I think it’s actually useful to think of your productivity like a muscle. And like any muscle, if you want to get the most out of it, then you need to give it an opportunity to rest and recover.

And the best place to give your productivity muscle a chance to rest and recover, is on the go.

I think we should actually be finding five or six moments every day to let our productivity muscle fully relax.

Yep. Seriously.

And I mean fully relax here. I don’t mean some half-baked attempts at relaxation like looking at Facebook or something. I mean something like meditation, where your intention is fully given to relaxation, and your agenda is nothing but to temporarily power down your mind and body.

So as I said I think, we should be doing this five or six times a day. Now if you’re like most people you probably think that you’ll just power on through your day and then batch all of your relaxation at night.

(But if we’re honest how many people actually get around to relaxing properly at night anyway?)

And you might be thinking that five or six meditation sessions a day is extreme… and, well, it is. As I said, this is an advanced productivity technique. It’s for people who really want to take their productivity to the next level.

If you want to sustain superhuman productivity through your day – making sure you’re not getting distracted by the 10 o’clock temptations, wilting with a food coma after lunch, or fading away in the afternoon – then you need to be resting regularly and well.

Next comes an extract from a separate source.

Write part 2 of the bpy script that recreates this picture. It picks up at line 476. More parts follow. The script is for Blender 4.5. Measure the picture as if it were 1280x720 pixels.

And it doesn’t have to be a huge deal. You don’t have to get out there and fully rake the Zen garden.

Five or 10 minutes should do it. And the more you do it, the better at rest you become, and the less time you need to drop into that fully relaxed space.

So have a think about this. If you are exploring practices that can improve your productivity, then your relaxation practices need to be part of the picture as well.

And as an added bonus, you can probably dodge a heart attack while you’re at it.